• _WHAT TO PRODUCE_
Set down the lines that begin at the top of the records and end with the line containing "1.48)], .863, .866, bevel=0)", and drop every picture.

• _DATA SHOWN_
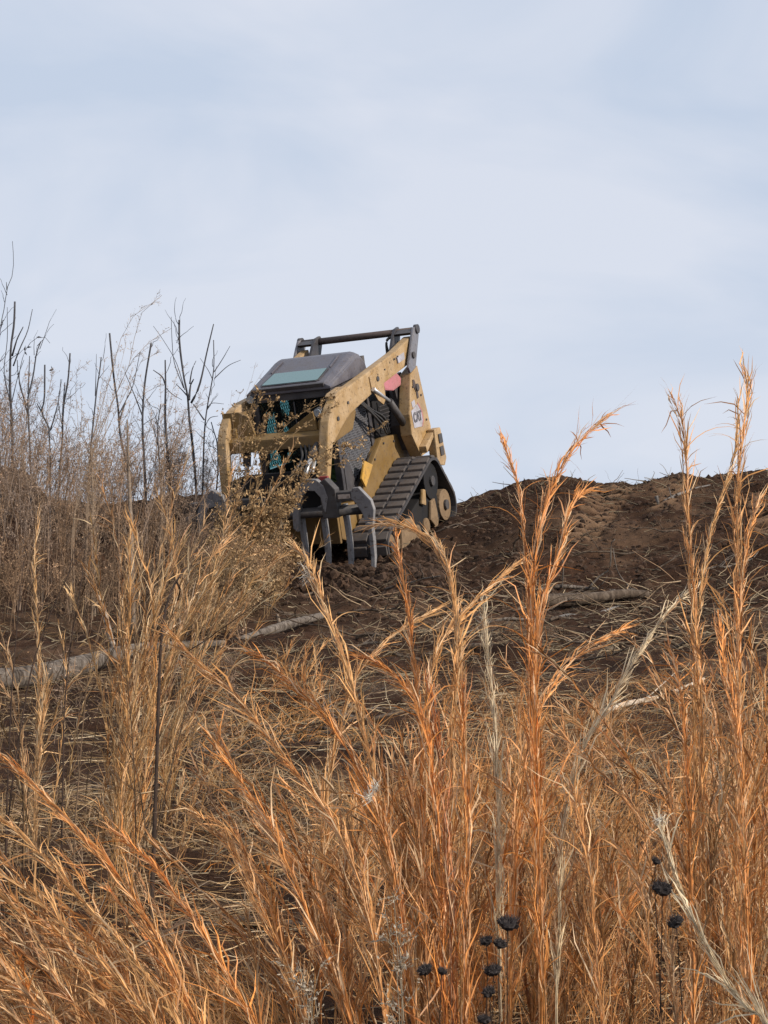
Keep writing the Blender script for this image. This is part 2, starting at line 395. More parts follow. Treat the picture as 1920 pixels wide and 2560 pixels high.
# towers and rear housings
for s in (1, -1):
    x0, x1 = sorted((s*.72, s*.862))
    tw = oprism('rear_tower', 'yellow_paint', L, [(.90, 1.95), (.66, 1.87), (.47, 1.42), (.46, 1.18), (.66, .90), (.98, .93), (1.08, 1.20)], x0, x1, bevel=.014)
    xa, xb = sorted((s*.45, s*.72))
    oprism('tower_brace', 'dark_steel', tw, [(.85, 1.7), (.62, 1.7), (.5, 1.3), (.62, 1.0), (.95, 1.0)], xa, xb-.004 if s > 0 else xb, bevel=.01)
    disc('tower_pin', 'dark_steel', tw, 0, .78, 1.70, .045, s*.862 if s > 0 else s*.885, s*.885 if s > 0 else s*.862, 14, .004)
    hs = oprism('rear_lamp_housing', 'yellow_paint', L, [(.90, 1.18), (1.10, 1.18), (1.18, .80), (1.10, .72), (.88, .76)], s*.87 if s > 0 else s*.97, s*.97 if s > 0 else s*.87, bevel=.014)
    for zz in (1.05, .90):
        oprism('lamp_recess', 'dark_steel', hs, [(.98, zz+.06), (1.09, zz+.06), (1.10, zz-.05), (.99, zz-.05)], s*.971 if s > 0 else s*.985, s*.985 if s > 0 else s*.971, bevel=.006)
    oprism('rear_ledge', 'yellow_paint', hs, [(.62, 1.02), (.90, 1.15), (.90, 1.09), (.64, .94)], s*.864 if s > 0 else s*.95, s*.95 if s > 0 else s*.864, bevel=.008)
# slotted hole with dark marks on the near tower
oprism('pin_slot', 'rust_bar', L, [(.68, 1.80), (.73, 1.80), (.79, 1.66), (.80, 1.58), (.75, 1.57), (.74, 1.65), (.67, 1.74)], .863, .870, bevel=0)
oprism('sticker', 'sticker_grey', L, [(.56, 1.55), (.66, 1.57), (.68, 1.50), (.58, 1.48)], .863, .866, bevel=0)

# decal with the lettering
oprism('logo_panel', 'sticker_grey', L, [(.52, 1.45), (.73, 1.51), (.82, 1.42), (.84, 1.31), (.79, 1.24), (.55, 1.25)], .863, .867, bevel=0)
oprism('logo_edge', 'pink_cover', L, [(.735, 1.513), (.825, 1.42), (.845, 1.31), (.795, 1.24), (.815, 1.235), (.87, 1.31), (.85, 1.43), (.75, 1.53)], .863, .8665, bevel=0)
def text_obj(name, s, size, mat, parent, loc, rot, extrude=.002, shear=0, offset=0, xs=1):
    cu = bpy.data.curves.new(name, 'FONT'); cu.body = s; cu.size = size; cu.extrude = extrude; cu.align_x = 'CENTER'; cu.align_y = 'CENTER'; cu.shear = shear; cu.offset = offset
    o = bpy.data.objects.new(name, cu); COL.objects.link(o)
    bpy.context.view_layer.update()
    me = bpy.data.meshes.new_from_object(o.evaluated_get(bpy.context.evaluated_depsgraph_get()))
    bpy.data.objects.remove(o)
    n = link(name, me, M[mat], parent); n.location = loc; n.rotation_euler = rot; n.scale = (xs, 1, 1)
    return n
text_obj('logo_lettering', 'CAT', .155, 'letter_grey', L, (.8735, .68, 1.365), (math.radians(90), 0, math.radians(92.4)), .001, 0, .006, .92)

# arms
ARM = [(.93, 2.30), (.95, 2.10), (.76, 1.98), (.58, 1.94), (.0, 1.81), (-.22, 1.75), (-.76, 1.60), (-.98, 1.49), (-1.24, 1.32), (-1.41, .92), (-1.48, .90), (-1.37, 1.28), (-1.32, 1.44), (-1.26, 1.58), (-1.16, 1.71), (-1.03, 1.81), (-.84, 1.865), (-.34, 1.975), (.5, 2.165)]
ARM_L = [(.93, 2.28), (.95, 2.08), (.76, 1.96), (.58, 1.92), (.0, 1.78), (-.22, 1.72), (-.76, 1.58), (-1.0, 1.47), (-1.28, 1.31), (-1.38, .92), (-1.47, .90), (-1.42, 1.28), (-1.38, 1.46), (-1.30, 1.59), (-1.18, 1.70), (-1.04, 1.78), (-.82, 1.845), (-.36, 1.90), (-.1, 1.975), (.5, 2.15)]
def shear(o, s):
    for v in o.data.vertices: v.co.x += s*.078*(v.co.y-1.0)
for s in (1, -1):
    xo, xi = s*.83, s*.725
    arm = oprism('lift_arm', 'yellow_paint', L, ARM if s > 0 else ARM_L, min(xo, xi), max(xo, xi), bevel=.016)
    oprism('arm_bracket', 'yellow_paint', arm, [(-.26, 1.94), (-.14, 1.98), (.06, 1.86), (.06, 1.66), (-.01, 1.60), (-.12, 1.66), (-.24, 1.80)], min(xo, s*.845)+(.0005 if s > 0 else 0), max(xo, s*.845), bevel=.006)
    disc('pivot_pin', 'dark_steel', arm, 0, -.08, 1.90, .03, min(s*.846, s*.856), max(s*.846, s*.856), 12, .003)
    disc('pivot_pin', 'dark_steel', arm, 0, -1.06, 1.58, .024, min(s*.831, s*.84), max(s*.831, s*.84), 12, .003)
    disc('pivot_pin', 'dark_steel', arm, 0, -.80, 1.72, .018, min(s*.831, s*.84), max(s*.831, s*.84), 12, .003)
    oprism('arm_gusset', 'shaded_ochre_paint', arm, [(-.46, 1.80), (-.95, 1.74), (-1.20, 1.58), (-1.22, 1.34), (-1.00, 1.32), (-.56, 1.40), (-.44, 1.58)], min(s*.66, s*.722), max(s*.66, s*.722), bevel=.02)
    # weld line plate on the elbow
    if s > 0: oprism('elbow_cap', 'yellow_paint', arm, [(-.80, 1.875), (-1.02, 1.82), (-1.06, 1.805), (-1.07, 1.825), (-1.02, 1.855), (-.80, 1.90)], min(s*.715, s*.84), max(s*.715, s*.84), bevel=.006)
    # lower links to the coupler
    otube('tilt_cylinder', 'dark_steel', arm, [(s*.60, -1.10, 1.42), (s*.58, -1.22, 1.18)], .045)
    otube('tilt_rod', 'chrome', arm, [(s*.58, -1.22, 1.18), (s*.56, -1.36, .95)], .024)
    for o_ in [arm]+[c_ for c_ in bpy.data.objects if c_.parent == arm]: shear(o_, s)
    # rear link, black uprights of the cross bar
    lk = oprism('rear_link', 'link_grey', L, [(.99, 2.40), (1.05, 2.37), (1.07, 2.30), (.84, 1.93), (.66, 1.88), (.62, 1.95), (.86, 2.30), (.93, 2.39)], min(s*.835, s*.865), max(s*.835, s*.865), bevel=.008)
    disc('pivot_pin', 'dark_steel', lk, 0, .80, 2.08, .04, min(s*.866, s*.885), max(s*.866, s*.885), 14, .004)
    oprism('link_inner_plate', 'dark_frame', L, [(1.03, 2.42), (1.08, 2.36), (.92, 2.06), (.66, 1.95), (.60, 2.00), (.84, 2.32), (.93, 2.40)], min(s*.60, s*.635), max(s*.60, s*.635), bevel=.006)
    oprism('link_cover', 'dark_frame', L, [(.86, 2.34), (.98, 2.385), (.93, 2.31)], min(s*.636, s*.834), max(s*.636, s*.834), bevel=.004)
    oprism('link_web', 'dark_frame', L, [(.66, 1.88), (.78, 1.90), (.72, 1.70), (.55, 1.60), (.50, 1.75)], min(s*.66, s*.70), max(s*.66, s*.70), bevel=.004)
    # lift cylinder
    otube('lift_cylinder', 'dark_steel', L, [(s*.76, .52, 1.30), (s*.76, .16, 1.62)], .045)
    otube('lift_rod', 'chrome', L, [(s*.76, .16, 1.62), (s*.76, -.24, 1.80)], .024)
oprism('arm_inner_stop', 'pink_cover', L, [(.08, 1.84), (.46, 1.94), (.61, 1.84), (.58, 1.76), (.34, 1.72), (.10, 1.75)], .70, .76, bevel=.02)
otube('cross_bar', 'rust_bar', L, [(-.86, 1.0, 2.355), (.86, 1.0, 2.355)], .042, 14)
otube('cross_bar_end', 'dark_frame', L, [(.84, 1.02, 2.37), (.885, 1.02, 2.37)], .055, 14)
otube('cross_bar_end', 'dark_frame', L, [(-.885, 1.02, 2.37), (-.84, 1.02, 2.37)], .055, 14)
# front cross member between the arms
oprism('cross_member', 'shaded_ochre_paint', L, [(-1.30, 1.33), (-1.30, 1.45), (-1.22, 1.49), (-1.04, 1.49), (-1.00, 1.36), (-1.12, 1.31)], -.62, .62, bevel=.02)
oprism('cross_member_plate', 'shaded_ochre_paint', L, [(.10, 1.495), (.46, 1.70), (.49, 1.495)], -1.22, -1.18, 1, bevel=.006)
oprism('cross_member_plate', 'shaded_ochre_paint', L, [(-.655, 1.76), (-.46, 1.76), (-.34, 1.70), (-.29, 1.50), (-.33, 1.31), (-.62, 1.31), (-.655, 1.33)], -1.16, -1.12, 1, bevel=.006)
# hoses
for q in (0, 1):
    otube('hydraulic_hose', 'hydraulic_hose', L, [(.50+.03*q, .86, 2.10), (.52, .84, 2.24), (.55, .86, 2.30), (.60, .92, 2.30), (.63-.01*q, .95, 2.22), (.60, .92, 2.16), (.57, .9, 2.20)], .017, 8, 24)
otube('hose_fitting', 'hydraulic_hose', L, [(.48, .84, 2.06), (.51, .86, 2.12)], .03, 10)
for q in range(3):
    otube('hydraulic_hose', 'hydraulic_hose', L, [(.30+.05*q, -1.28, 1.36), (.36+.05*q, -1.42, 1.22), (.30+.07*q, -1.60, 1.08), (.22+.08*q, -1.5, .92)], .014, 8, 14)
otube('exhaust_stub', 'dark_steel', L, [(.30, .60, 1.66), (.30, .60, 2.12)], .035, 12)
# stickers on the arm
oprism('sticker', 'sticker_grey', L, [(.46, 2.09), (.68, 2.13), (.68, 2.05), (.48, 2.02)], .785, .806, bevel=0)
oprism('sticker', 'sticker_grey', L, [(-.48, 1.88), (-.38, 1.90), (-.38, 1.85), (-.48, 1.83)], .70, .702, bevel=0)

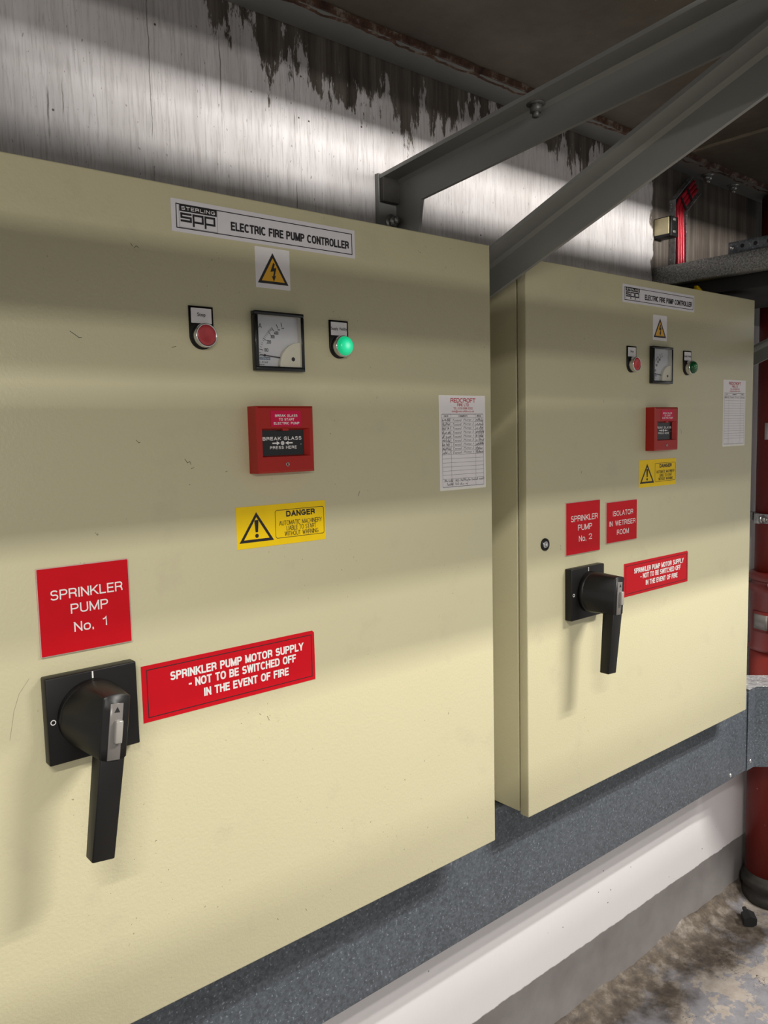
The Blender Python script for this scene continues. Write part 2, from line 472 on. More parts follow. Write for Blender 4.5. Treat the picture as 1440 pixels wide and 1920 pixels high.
GLYPH = {
    'A': (0.70, [([(0, 0), (0.35, 1), (0.70, 0)], 0), ([(0.11, 0.32), (0.59, 0.32)], 0)]),
    'B': (0.62, [([(0, 0), (0, 1)], 0), ([(0, 1), (0.34, 1)] + _arc(0.34, 0.76, 0.24, 0.24, 85, -85, 8) + [(0.34, 0.52), (0, 0.52)], 0), ([(0.30, 0.52)] + _arc(0.35, 0.26, 0.27, 0.26, 85, -85, 8) + [(0.34, 0), (-0.0, 0)], 0)]),
    'C': (0.68, [(_arc(0.36, 0.5, 0.36, 0.5, 40, 320, 20), 0)]),
    'D': (0.66, [([(0, 0), (0, 1)], 0), ([(0, 1), (0.28, 1)] + _arc(0.28, 0.5, 0.38, 0.5, 84, -84, 14) + [(0.28, 0), (0, 0)], 0)]),
    'E': (0.54, [([(0.53, 1), (0, 1), (0, 0), (0.54, 0)], 0), ([(0, 0.52), (0.48, 0.52)], 0)]),
    'F': (0.52, [([(0.52, 1), (0, 1), (0, 0)], 0), ([(0, 0.50), (0.45, 0.50)], 0)]),
    'G': (0.72, [(_arc(0.36, 0.5, 0.36, 0.5, 40, 305, 20) + [(0.70, 0.20), (0.70, 0.46), (0.40, 0.46)], 0)]),
    'H': (0.62, [([(0, 0), (0, 1)], 0), ([(0.62, 0), (0.62, 1)], 0), ([(0, 0.52), (0.62, 0.52)], 0)]),
    'I': (0.02, [([(0.01, 0), (0.01, 1)], 0)]),
    'K': (0.64, [([(0, 0), (0, 1)], 0), ([(0.60, 1), (0.0, 0.36)], 0), ([(0.22, 0.58), (0.64, 0)], 0)]),
    'L': (0.50, [([(0, 1), (0, 0), (0.50, 0)], 0)]),
    'M': (0.78, [([(0, 0), (0, 1), (0.39, 0.05), (0.78, 1), (0.78, 0)], 0)]),
    'N': (0.62, [([(0, 0), (0, 1), (0.62, 0), (0.62, 1)], 0)]),
    'O': (0.74, [(_arc(0.37, 0.5, 0.37, 0.5, 0, 348, 29), 1)]),
    'P': (0.60, [([(0, 0), (0, 1)], 0), ([(0, 1), (0.34, 1)] + _arc(0.34, 0.735, 0.26, 0.265, 85, -85, 8) + [(0.34, 0.47), (0, 0.47)], 0)]),
    'R': (0.63, [([(0, 0), (0, 1)], 0), ([(0, 1), (0.35, 1)] + _arc(0.35, 0.745, 0.26, 0.255, 85, -85, 8) + [(0.35, 0.49), (0, 0.49)], 0), ([(0.36, 0.49), (0.57, 0.36), (0.62, 0)], 0)]),
    'S': (0.60, [(_arc(0.30, 0.75, 0.27, 0.25, 18, 255, 14) + _arc(0.30, 0.265, 0.30, 0.265, 75, -165, 14), 0)]),
    'T': (0.60, [([(0, 1), (0.60, 1)], 0), ([(0.30, 1), (0.30, 0)], 0)]),
    'U': (0.62, [([(0, 1)] + _arc(0.31, 0.33, 0.31, 0.33, 180, 360, 12) + [(0.62, 1)], 0)]),
    'V': (0.66, [([(0, 1), (0.33, 0), (0.66, 1)], 0)]),
    'W': (0.96, [([(0, 1), (0.24, 0), (0.48, 1), (0.72, 0), (0.96, 1)], 0)]),
    'Y': (0.64, [([(0, 1), (0.32, 0.45), (0.64, 1)], 0), ([(0.32, 0.45), (0.32, 0)], 0)]),
    '0': (0.56, [(_arc(0.28, 0.5, 0.28, 0.5, 0, 345, 23), 1)]),
    '1': (0.30, [([(0.0, 0.76), (0.16, 0.80), (0.27, 1), (0.27, 0)], 0)]),
    '2': (0.56, [(_arc(0.28, 0.71, 0.27, 0.29, 175, -35, 12) + [(0.0, 0.0), (0.56, 0.0)], 0)]),
    '3': (0.56, [(_arc(0.27, 0.76, 0.25, 0.24, 160, -80, 12) + [(0.22, 0.53)], 0), ([(0.22, 0.53)] + _arc(0.27, 0.27, 0.29, 0.27, 75, -160, 12), 0)]),
    '4': (0.58, [([(0.43, 0), (0.43, 1), (0.0, 0.30), (0.58, 0.30)], 0)]),
    '6': (0.56, [(_arc(0.28, 0.31, 0.28, 0.31, 0, 345, 20), 1), ([(0.0, 0.35)] + _arc(0.29, 0.5, 0.29, 0.5, 170, 50, 8), 0)]),
    '8': (0.56, [(_arc(0.28, 0.76, 0.24, 0.24, 0, 345, 18), 1), (_arc(0.28, 0.26, 0.28, 0.26, 0, 345, 18), 1)]),
    '9': (0.56, [(_arc(0.28, 0.69, 0.28, 0.31, 0, 345, 20), 1), ([(0.56, 0.65)] + _arc(0.27, 0.5, 0.29, 0.5, -10, -130, 8), 0)]),
    'o': (0.56, [(_arc(0.28, 0.35, 0.28, 0.35, 0, 345, 23), 1)]),
    '.': (0.05, [([(0.02, -0.06), (0.02, 0.07)], 0)]),
    ':': (0.05, [([(0.02, -0.06), (0.02, 0.07)], 0), ([(0.02, 0.5), (0.02, 0.63)], 0)]),
    '-': (0.24, [([(0.0, 0.36), (0.24, 0.36)], 0)]),
    '/': (0.30, [([(0, 0), (0.30, 1)], 0)]),
}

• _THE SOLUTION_
Keep writing the Blender script for this image. This is part 2, starting at line 395. More parts follow. Treat the picture as 1920 pixels wide and 2560 pixels high.
# towers and rear housings
for s in (1, -1):
    x0, x1 = sorted((s*.72, s*.862))
    tw = oprism('rear_tower', 'yellow_paint', L, [(.90, 1.95), (.66, 1.87), (.47, 1.42), (.46, 1.18), (.66, .90), (.98, .93), (1.08, 1.20)], x0, x1, bevel=.014)
    xa, xb = sorted((s*.45, s*.72))
    oprism('tower_brace', 'dark_steel', tw, [(.85, 1.7), (.62, 1.7), (.5, 1.3), (.62, 1.0), (.95, 1.0)], xa, xb-.004 if s > 0 else xb, bevel=.01)
    disc('tower_pin', 'dark_steel', tw, 0, .78, 1.70, .045, s*.862 if s > 0 else s*.885, s*.885 if s > 0 else s*.862, 14, .004)
    hs = oprism('rear_lamp_housing', 'yellow_paint', L, [(.90, 1.18), (1.10, 1.18), (1.18, .80), (1.10, .72), (.88, .76)], s*.87 if s > 0 else s*.97, s*.97 if s > 0 else s*.87, bevel=.014)
    for zz in (1.05, .90):
        oprism('lamp_recess', 'dark_steel', hs, [(.98, zz+.06), (1.09, zz+.06), (1.10, zz-.05), (.99, zz-.05)], s*.971 if s > 0 else s*.985, s*.985 if s > 0 else s*.971, bevel=.006)
    oprism('rear_ledge', 'yellow_paint', hs, [(.62, 1.02), (.90, 1.15), (.90, 1.09), (.64, .94)], s*.864 if s > 0 else s*.95, s*.95 if s > 0 else s*.864, bevel=.008)
# slotted hole with dark marks on the near tower
oprism('pin_slot', 'rust_bar', L, [(.68, 1.80), (.73, 1.80), (.79, 1.66), (.80, 1.58), (.75, 1.57), (.74, 1.65), (.67, 1.74)], .863, .870, bevel=0)
oprism('sticker', 'sticker_grey', L, [(.56, 1.55), (.66, 1.57), (.68, 1.50), (.58, 1.48)], .863, .866, bevel=0)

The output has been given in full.